Sunday, March 07, 2010

What's wrong with the Banks?

Capitalism combined with our American representative democracy has provided a social system that facilitates the wealthiest economic system in the history of the world.  So what is going on with our banking system?  Should we regulate it?  Should we bail it out?  The banking system is in place to act as a savings (thrift) and distribution point for capital and to the economy.  One of the confusing things about this is that when the Glass Steagall act was repealed back in the 90's it meant that banks could begin to deal in equity markets in order to gather a return on the deposits which they held.  So, here is how it works.  The bank invests money that you or I deposit OR money that they "borrow" from the federal reserve at interest rates significantly less than you or I could borrow - they also have access to lots more money from other banks and the federal reserve that you or I could not acquire. 

Our concern with the banks should be limited to what they are doing with private funds acquired from the government and how they meddle in the equity/commoditities markets.  Many banks are "trading on their own account", meaning that instead of trading equities (stocks/commodities/bonds) on money from their investors or depositors, they are borrowing money from the government, using it for operations and then investing what they call their "own money" in the equity markets.  Because they have access to so much money for so little cost, they will often continue to pour "good money after bad" until the market turns around.  Let me give you a sort of example.  Let's say that I am in Vegas playing the 25 cent slots.  And I know that my slot machine will pay at least 1 - $1,000,000 pay out every year.  If I had $50,000 to spend, a lot of money for some of us - I could spend the first 138 days of the year (a little over 4 months) trying to win that million dollar pot.  If I could get $221,400 in cash available what would I do?  I would borrow $221,400.  Why?  Because then I could hire my "investment advisors" who would sit at the slots doing two things, retaining my "position" at the guaranteed payout and placing my "bets".  I would pay 3  individuals (8 hr shifts) $30,000 ($90,000) to make the investments each day.  At a rate of 25 cents per minute it would cost me no more than $131,400 each year to retain my position at the slot and make the investment.  It could be even less because, their is nothing that says that my investors have to put a quarter in every minute.  I simply know that the slot will pay out at least 1 time per year.  When the time comes that the slot pays out I pay back my investment of  $221,400 and my profit becomes $778,600. (1 million minus $221,400)  I can take the rest of the year off or start the process all over again.  If I had unlimited amounts of cash available I could play the slots even if I didn't didn't have a guaranteed payout - so long as statistically the slots I were playing were strong bets.  If on the off chance I was statistically incorrect - the government to would bail me out - then guess what - I have no reason not to play and every reason to play.  This is where we find ourselves now.      
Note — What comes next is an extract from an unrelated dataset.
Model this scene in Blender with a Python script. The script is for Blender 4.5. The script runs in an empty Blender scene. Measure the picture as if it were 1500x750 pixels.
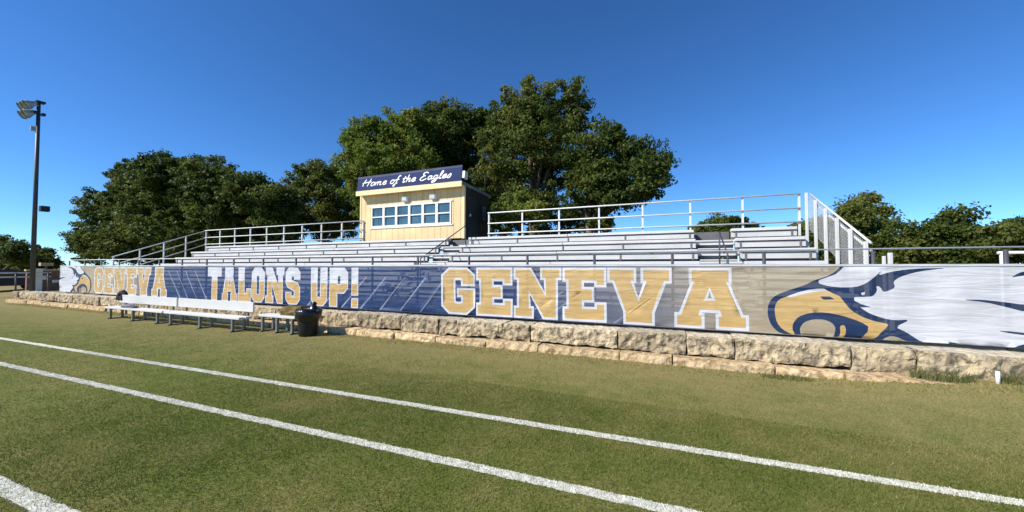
import bpy, bmesh, math, random
import numpy as np
from mathutils import Vector, Matrix, noise
from mathutils.geometry import delaunay_2d_cdt

random.seed(7)
RNG = np.random.default_rng(11)
SC = bpy.context.scene
COL = SC.collection
EYE = 1.75
FPX, CX, CY = 541.0, 750.0, 375.0            # focal length and centre of the photograph, in its pixels
YAW, PITCH = math.radians(22.75), math.atan(15.0 / 541.0)
FENCE_Y = 7.85


# ------------------------------------------------------------------ helpers
def at(px, py, Y):
    """Point on the vertical plane at depth Y that is seen at a pixel of the photograph."""
    x, y, z = (px - CX) / FPX, (CY - py) / FPX, 1.0
    up = y * math.cos(PITCH) + z * math.sin(PITCH)
    fw = z * math.cos(PITCH) - y * math.sin(PITCH)
    wx = x * math.cos(YAW) - fw * math.sin(YAW)
    wy = x * math.sin(YAW) + fw * math.cos(YAW)
    k = Y / wy
    return Vector((wx * k, Y, EYE + up * k))


def link(o, parent=None):
    COL.objects.link(o)
    if parent is not None:
        o.parent = parent
    return o


def tag(o, label=None, cat=None, group=None, kind=None):
    if label: o['label'] = label
    if cat: o['category'] = cat
    if group: o['group'] = group
    if kind: o['kind'] = kind
    return o


def thing(name, label, cat, loc=(0, 0, 0), rz=0.0, group=None):
    o = bpy.data.objects.new(name, None)
    link(o)
    o.location = loc
    o.rotation_euler = (0, 0, rz)
    return tag(o, label, cat, group)


class MB:
    def __init__(self):
        self.bm = bmesh.new()

    def box(self, x0, x1, y0, y1, z0, z1, mi=0, M=None, bev=0.0):
        r = bmesh.ops.create_cube(self.bm, size=1.0)
        T = Matrix.Translation(((x0 + x1) / 2, (y0 + y1) / 2, (z0 + z1) / 2)) @ \
            Matrix.Diagonal((x1 - x0, y1 - y0, z1 - z0, 1))
        bmesh.ops.transform(self.bm, matrix=(M @ T) if M else T, verts=r['verts'])
        fs = set(f for v in r['verts'] for f in v.link_faces)
        for f in fs: f.material_index = mi
        if bev > 0:
            es = list(set(e for v in r['verts'] for e in v.link_edges))
            bmesh.ops.bevel(self.bm, geom=es, offset=bev, segments=1, affect='EDGES')
        return self

    def tube(self, pts, rad, n=8, mi=0, caps=True):
        pts = [Vector(p) for p in pts]
        rads = rad if isinstance(rad, (list, tuple)) else [rad] * len(pts)
        rings = []
        for i, p in enumerate(pts):
            d = (pts[min(i + 1, len(pts) - 1)] - pts[max(i - 1, 0)]).normalized()
            ref = Vector((0, 0, 1)) if abs(d.z) < 0.9 else Vector((1, 0, 0))
            a = d.cross(ref).normalized()
            b = d.cross(a).normalized()
            rings.append([self.bm.verts.new(p + (a * math.cos(2 * math.pi * k / n) + b * math.sin(2 * math.pi * k / n)) * rads[i])
                          for k in range(n)])
        for i in range(len(rings) - 1):
            for k in range(n):
                f = self.bm.faces.new((rings[i][k], rings[i][(k + 1) % n], rings[i + 1][(k + 1) % n], rings[i + 1][k]))
                f.material_index = mi
                f.smooth = True
        if caps:
            self.bm.faces.new(rings[0][::-1]).material_index = mi
            self.bm.faces.new(rings[-1]).material_index = mi
        return self

    def lathe(self, prof, n=24, mi=0, M=None, fn=None):
        rings = []
        for (r, z) in prof:
            ring = []
            for k in range(n):
                a = 2 * math.pi * k / n
                p = Vector((r * math.cos(a), r * math.sin(a), z))
                if fn: p = fn(p)
                ring.append(self.bm.verts.new(M @ p if M else p))
            rings.append(ring)
        for i in range(len(rings) - 1):
            for k in range(n):
                f = self.bm.faces.new((rings[i][k], rings[i][(k + 1) % n], rings[i + 1][(k + 1) % n], rings[i + 1][k]))
                f.material_index = mi
                f.smooth = True
        return self

    def prism(self, poly, axis, a0, a1, mi=0):
        """polygon given in the two other axes (x,z for axis y; y,z for axis x), extruded along axis"""
        def mk(p, a):
            return (p[0], a, p[1]) if axis == 'y' else ((a, p[0], p[1]) if axis == 'x' else (p[0], p[1], a))
        A = [self.bm.verts.new(mk(p, a0)) for p in poly]
        B = [self.bm.verts.new(mk(p, a1)) for p in poly]
        n = len(poly)
        self.bm.faces.new(A).material_index = mi
        self.bm.faces.new(B[::-1]).material_index = mi
        for i in range(n):
            self.bm.faces.new((A[i], B[i], B[(i + 1) % n], A[(i + 1) % n])).material_index = mi
        return self

    def build(self, name, mats, parent=None, recalc=True):
        if recalc:
            bmesh.ops.recalc_face_normals(self.bm, faces=self.bm.faces)
        me = bpy.data.meshes.new(name)
        self.bm.to_mesh(me)
        self.bm.free()
        for m in (mats if isinstance(mats, (list, tuple)) else [mats]):
            me.materials.append(m)
        return link(bpy.data.objects.new(name, me), parent)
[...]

This is understating the complexity to be sure.  But the fact remains that big banks have access to unbelievable amounts of capital and they aren't using all of that capital to finance big and small business.  Some of it is being to bet on the equities markets and sometimes, when they find themselves in a losing position, they will simply hold that position until the down cycle reverses.  Worse yet they will sometimes flush massive amounts of capital into the position persuading the market to buy - at which point - they begin to sell their position to get out.  The unfair advantage here is that unlike a typical investor - the banks have enough capital to continue to fund a bad postion until it is good or influence the market itself.  This isn't right.  It gives the banks an unfair advantage over the standard investor that should not be allowed.

At the same time, part of what banks offer is a valuable service to the market.  And many individuals within our banking institutions are providing necessary and vital services to our economy.  It is a very dangerous thing when the government comes in, even if it is providing capital, and mandates what a banker should or should not be paid.  It is even more significant when the government takes away or taxes away a bonus that an individual banker has contractually agreed.  If the governement will nullify that THAT contract, they will usurp the power to nullify any contract deemed not in "the people's" best interest.  This issue relates to a point of law and contracts which, given the power, the government would just as soon do away with.  May it never be.